Thursday 8 May 2008

how spring comes

All of a sudden it seems, London trees are in full, bright leaf and candle, it's too hot, and I have a cold: aching, stuffed head, sore eyes ...

On Tuesday a strong brown package of unusually long thin proportions appeared in my work in-tray from the Harvest Book Company, Fort Washington, PA, a couple of weeks after the placing of my order on Abebooks. How Spring Comes, by Alice Notley (West Branch, Iowa: Toothpaste Press, March 1981) measures 27.6 x 16 cm. It is beautifully designed and produced, letterpress-printed on creamy, watermarked wove paper, in blue wrappers (upper and spine faded, and rather susceptible to new finger-marks and moisture spots) with a great title-page illustration by George Schneeman -- two stockings neatly draped on a coathanger -- in a second colour, pink, also used for a flower on the cover title. The anachronistic, private-press style is supported by a lengthy colophon (containing two errata, as noted on the t.p. verso, paratext upon paratext ...).

Reading this book, last night after attending a housing meeting, and this morning bunged-up and slightly feverish in bed, has at last sprung a huge pleasure in Alice Notley's work. On Saturday a group of people convened by Carol Watts at Birkbeck will spend the day reading and discussing her poems (with Alice herself present). Greatly looking forward to this, yet the preparation has felt to date a little like homework. But here I love the tight strung sparkle of the personal domestic quotidian; the energy of thought; the surprise as every poem embarks quite differently from the previous.

--bum & zoom. leaving & yet never this awful old
this dark ocean life that hardly sees comes &
flashes on the sofa sits as Ms.

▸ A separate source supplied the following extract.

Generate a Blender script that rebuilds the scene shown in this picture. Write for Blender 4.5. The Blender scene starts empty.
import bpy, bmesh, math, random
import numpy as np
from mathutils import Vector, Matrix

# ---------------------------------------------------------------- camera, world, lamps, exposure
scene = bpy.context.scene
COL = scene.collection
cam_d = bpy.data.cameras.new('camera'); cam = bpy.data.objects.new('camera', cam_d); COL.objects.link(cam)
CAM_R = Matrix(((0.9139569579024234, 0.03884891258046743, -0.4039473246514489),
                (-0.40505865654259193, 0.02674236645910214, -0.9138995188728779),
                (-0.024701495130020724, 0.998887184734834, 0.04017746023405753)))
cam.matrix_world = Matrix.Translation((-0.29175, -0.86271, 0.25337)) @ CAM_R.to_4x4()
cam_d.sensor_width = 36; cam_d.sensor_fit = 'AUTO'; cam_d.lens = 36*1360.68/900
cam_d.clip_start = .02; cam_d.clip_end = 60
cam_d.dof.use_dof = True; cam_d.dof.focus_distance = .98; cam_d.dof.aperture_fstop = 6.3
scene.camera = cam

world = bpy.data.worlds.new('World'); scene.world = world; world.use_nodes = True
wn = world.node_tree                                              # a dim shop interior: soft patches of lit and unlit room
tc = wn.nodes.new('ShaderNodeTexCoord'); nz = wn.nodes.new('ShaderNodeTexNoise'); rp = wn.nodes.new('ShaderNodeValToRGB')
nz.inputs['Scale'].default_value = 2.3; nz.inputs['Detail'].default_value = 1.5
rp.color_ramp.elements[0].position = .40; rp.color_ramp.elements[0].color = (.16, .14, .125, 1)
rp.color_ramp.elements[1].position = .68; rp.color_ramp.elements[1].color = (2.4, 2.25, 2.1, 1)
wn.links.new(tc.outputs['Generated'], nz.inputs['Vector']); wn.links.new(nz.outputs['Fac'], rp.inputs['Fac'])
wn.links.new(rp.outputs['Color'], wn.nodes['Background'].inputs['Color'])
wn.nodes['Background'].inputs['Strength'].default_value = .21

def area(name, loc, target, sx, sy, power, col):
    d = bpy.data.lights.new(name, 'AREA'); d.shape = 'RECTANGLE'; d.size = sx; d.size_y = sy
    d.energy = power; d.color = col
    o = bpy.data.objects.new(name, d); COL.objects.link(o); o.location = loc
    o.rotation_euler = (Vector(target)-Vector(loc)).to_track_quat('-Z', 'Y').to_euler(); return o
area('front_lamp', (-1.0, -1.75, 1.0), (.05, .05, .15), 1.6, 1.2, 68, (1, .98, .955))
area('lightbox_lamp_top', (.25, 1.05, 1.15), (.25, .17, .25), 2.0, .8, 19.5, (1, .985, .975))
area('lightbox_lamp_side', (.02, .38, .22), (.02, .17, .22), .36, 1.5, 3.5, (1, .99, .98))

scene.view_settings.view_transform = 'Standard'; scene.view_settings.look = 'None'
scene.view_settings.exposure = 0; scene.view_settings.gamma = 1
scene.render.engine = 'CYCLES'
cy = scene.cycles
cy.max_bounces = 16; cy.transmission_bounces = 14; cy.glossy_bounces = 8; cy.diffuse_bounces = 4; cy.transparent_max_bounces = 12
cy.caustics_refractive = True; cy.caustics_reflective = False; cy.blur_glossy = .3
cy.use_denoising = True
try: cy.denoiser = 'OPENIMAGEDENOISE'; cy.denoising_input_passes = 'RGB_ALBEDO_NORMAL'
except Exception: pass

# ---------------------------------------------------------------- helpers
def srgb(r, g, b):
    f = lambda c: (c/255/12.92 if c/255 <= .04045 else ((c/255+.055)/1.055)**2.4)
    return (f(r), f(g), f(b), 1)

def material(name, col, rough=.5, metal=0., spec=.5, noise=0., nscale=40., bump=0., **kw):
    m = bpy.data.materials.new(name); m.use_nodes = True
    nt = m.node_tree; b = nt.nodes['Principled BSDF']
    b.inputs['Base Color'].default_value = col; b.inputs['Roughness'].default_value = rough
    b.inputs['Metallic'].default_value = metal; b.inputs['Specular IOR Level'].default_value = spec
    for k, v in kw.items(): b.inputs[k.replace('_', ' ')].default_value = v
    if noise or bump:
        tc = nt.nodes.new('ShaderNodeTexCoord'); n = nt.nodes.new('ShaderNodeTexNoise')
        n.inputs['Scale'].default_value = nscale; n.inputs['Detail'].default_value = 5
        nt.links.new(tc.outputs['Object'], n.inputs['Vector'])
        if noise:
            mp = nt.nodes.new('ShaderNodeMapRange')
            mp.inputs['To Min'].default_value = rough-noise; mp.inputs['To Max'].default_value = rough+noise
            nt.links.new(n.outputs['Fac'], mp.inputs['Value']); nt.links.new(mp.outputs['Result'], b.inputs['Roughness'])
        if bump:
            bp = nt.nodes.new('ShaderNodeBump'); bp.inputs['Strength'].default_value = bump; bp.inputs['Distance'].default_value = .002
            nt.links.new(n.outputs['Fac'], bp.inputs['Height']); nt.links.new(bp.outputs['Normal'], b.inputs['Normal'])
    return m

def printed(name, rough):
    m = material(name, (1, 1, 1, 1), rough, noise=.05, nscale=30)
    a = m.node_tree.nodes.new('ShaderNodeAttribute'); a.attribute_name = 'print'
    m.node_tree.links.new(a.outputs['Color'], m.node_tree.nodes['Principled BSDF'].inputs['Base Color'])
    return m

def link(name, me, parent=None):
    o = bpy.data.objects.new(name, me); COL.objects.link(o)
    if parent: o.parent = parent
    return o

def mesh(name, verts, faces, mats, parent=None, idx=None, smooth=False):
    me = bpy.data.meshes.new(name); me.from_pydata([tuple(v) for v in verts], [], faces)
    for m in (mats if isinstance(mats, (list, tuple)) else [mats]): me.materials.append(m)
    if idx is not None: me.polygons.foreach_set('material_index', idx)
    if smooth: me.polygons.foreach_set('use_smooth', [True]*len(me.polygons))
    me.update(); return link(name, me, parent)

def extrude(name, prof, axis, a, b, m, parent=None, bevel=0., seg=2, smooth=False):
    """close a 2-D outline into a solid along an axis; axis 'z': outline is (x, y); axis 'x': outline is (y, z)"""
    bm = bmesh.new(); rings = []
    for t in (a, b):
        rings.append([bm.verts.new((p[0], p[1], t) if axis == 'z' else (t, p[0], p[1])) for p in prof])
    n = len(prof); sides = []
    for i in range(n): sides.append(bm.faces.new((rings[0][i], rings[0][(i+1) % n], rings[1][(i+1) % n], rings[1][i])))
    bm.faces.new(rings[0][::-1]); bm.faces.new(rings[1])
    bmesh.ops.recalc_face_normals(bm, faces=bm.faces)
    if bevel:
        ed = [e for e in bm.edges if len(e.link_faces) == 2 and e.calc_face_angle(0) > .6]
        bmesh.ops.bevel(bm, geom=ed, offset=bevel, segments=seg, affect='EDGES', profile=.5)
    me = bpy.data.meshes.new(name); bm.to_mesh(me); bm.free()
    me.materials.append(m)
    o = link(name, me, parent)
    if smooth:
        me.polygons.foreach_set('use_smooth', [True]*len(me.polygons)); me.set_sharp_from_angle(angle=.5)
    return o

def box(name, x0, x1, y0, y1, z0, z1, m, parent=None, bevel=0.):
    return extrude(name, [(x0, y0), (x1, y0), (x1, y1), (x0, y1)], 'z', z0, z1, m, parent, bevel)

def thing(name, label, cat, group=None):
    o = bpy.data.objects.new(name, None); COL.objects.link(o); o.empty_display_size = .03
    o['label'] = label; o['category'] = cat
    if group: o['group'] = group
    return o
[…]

Missa Brevis--
to go to try to find the rail between names.
('September's Book', opening lines)

Great talent is in the ear for speech, juxtaposing different registers, pasting on idiomatic elements, running to experiments in male impersonation ("I am man who dazzles ... in the park / with glasses" ('September's Book'), 'Jack Would Speak Through the Imperfect Medium of Alice'); this also tends to position away dramatically the 'real' first person, freeing the young poet-wife-and-mother to exhibit the facts and concerns of her life in a way that doesn't seem solipsistic (where the leisured absorption in her own mind of longer, later works have initially struck me that way -- my own deficient attention likely most to blame ...).

These aspects of voice and drama relate to the Frank O'Hara influence Notley often acknowledges (e.g. here, 'A True Acount of Talking to Judy Holiday, October 13'). But many other techniques come into play: the dynamic necklace of names from fiction in 'A California Girlhood'; the litany of reversed life-narrative in 'Jack Would Speak ...'; the proverbial saws piled up in 'The Prophet', and throughout the book, a virtuosity with different types of line, from the taut and rather monumental-for-its-size 'For Willa Cather', through the very long lines of 'The Prophet', via the long-and-short work of the 6th section of 'September's Book'; this poem is on its own a whole primer of different approaches. Exhilarating, menthol.